Madem Ramazan rahmet ayıydı, ALLAH’ın rahmetine sığınarak bu problemini aşmaya niyet etmişti. Bilinç verdikçe yanlış davranışları ile yüzleşiyordu. Yavaş yavaş bu davranışlarının sebeplerini zihninde aramaya başlamıştı.

İnsan hata yapabilen, iyi ve kötü tarafları olan bir canlıydı. Leyla ne kendine ne de etrafındakilere hata payı bırakmazdı. Kusursuzu arar, bulduğunu zannettiğinde ona sığınırdı. 50 yıllık ömründe can dostum dediği ne kadar çok insan olmuştu. Sonrasında da adını bile anmadıklarını fark etti. Hayatı boyunca “hep”leri ve “hiç”leri oldu. İnsanı yaratılışta mükemmeldi ama davranışta problemli olduğunu kabul etmekte zorlanıyordu. Ne de olsa insan daima kendi cephesinin savaşçısıydı.  Kendine inanmalı, verdiği kararların sorumluluklarını almalıydı.

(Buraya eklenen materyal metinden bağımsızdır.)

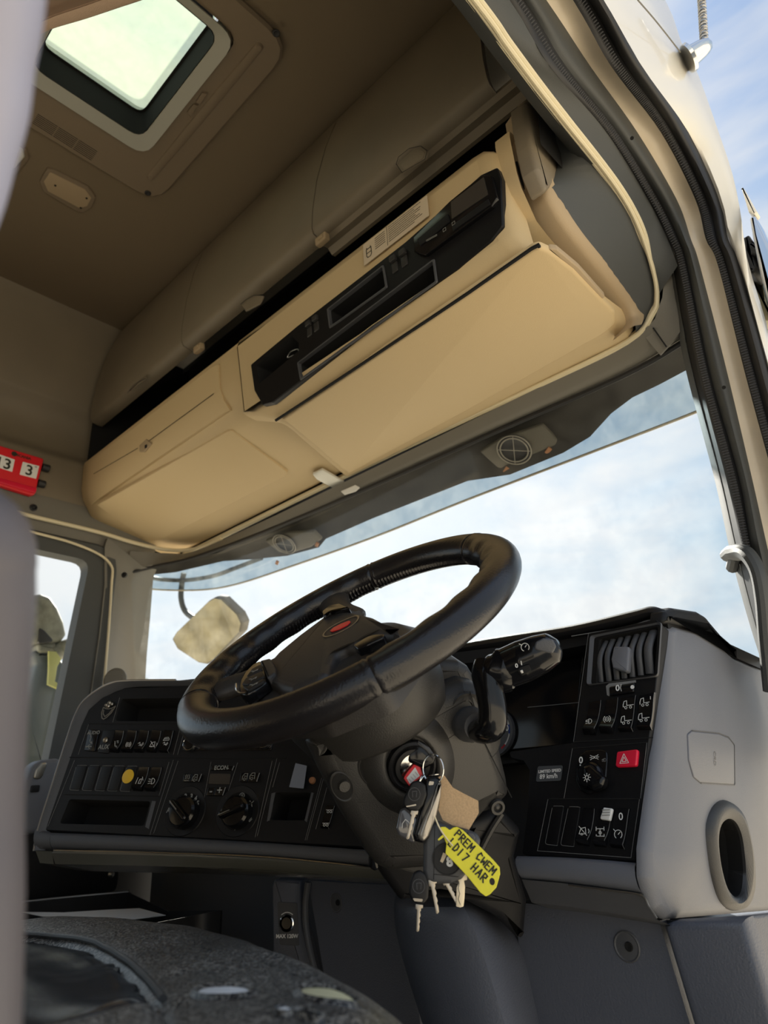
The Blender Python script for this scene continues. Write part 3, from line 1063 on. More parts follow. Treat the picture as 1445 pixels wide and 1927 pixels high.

Deneyimsel Tasarım Öğretisi derki; “İnsan ancak kendine inandığı kadardır.” Demek ki inanç ile davranışlar arasında bir bağ vardı.  Leyla da bu bağı kurmaya başlamıştı. Cesaretsizliği, sığınma arzusu ve özellikle yalnızlık hissinin onu ele geçirdiğini fark etti. Tek olmak, yalnız olmak değildi oysa.

Peki, ne yapmalıydı? Nasıl bir ilişki kurmalıydı? İlişkilerine yüklediği ve doğru zannettiği inancını nasıl değiştirecekti?

İnsan doğru şeye inanıp, yanlış yaptığında doğru yere sığınabilmeliydi. Kendi gibi olandan değil, kendinden üstün olandan yardım alabilmeliydi. Bunun için de ilk adım, insanın mükemmel olmadığını kabulle başlıyordu. Hata payı olan ve düzeltme yeteneğine sahip olan bir varlıktı insan. Böyle baktığında insan ne kadar da rahatlıyordu. Kendi gerçeğini gördükçe, önce kendine sonra da RABBine yaklaşıyordu. Mesele kime yaklaştığın değil aslında kime yakın olduğunla ilişkiliydi.

 İnsan kendine en yakın olanı unuttukça, kendinden özünden uzaklaşıyordu. Oysaki insan ne kadar yalnız hissetse de aslında yalnız değildi bu hayatta.

 Leyla RABBine sığındıkça, insana sığınma arzusundan uzaklaşacaktı. Bu hayatta asla yalnız bırakılmadığını anlayabilecek, etrafındakilere doğru anlamlar yükleyebilecekti.

Leyla’nın yüzünde tatlı bir gülümseme belirdi. Ezan sesiyle birlikte haydi yakınlaşma vakti dedi kendine. Peki kime? En mükemmel olan, kulunu asla bırakmayan RAHMAN ve RAHİM olana…


Deneyimsel Tasarım Öğretisi geçmiş deneyimlerden yola çıkarak, geleceğimizi tasarlamaya yönelik stratejiler üreten bir bilgi topluluğudur.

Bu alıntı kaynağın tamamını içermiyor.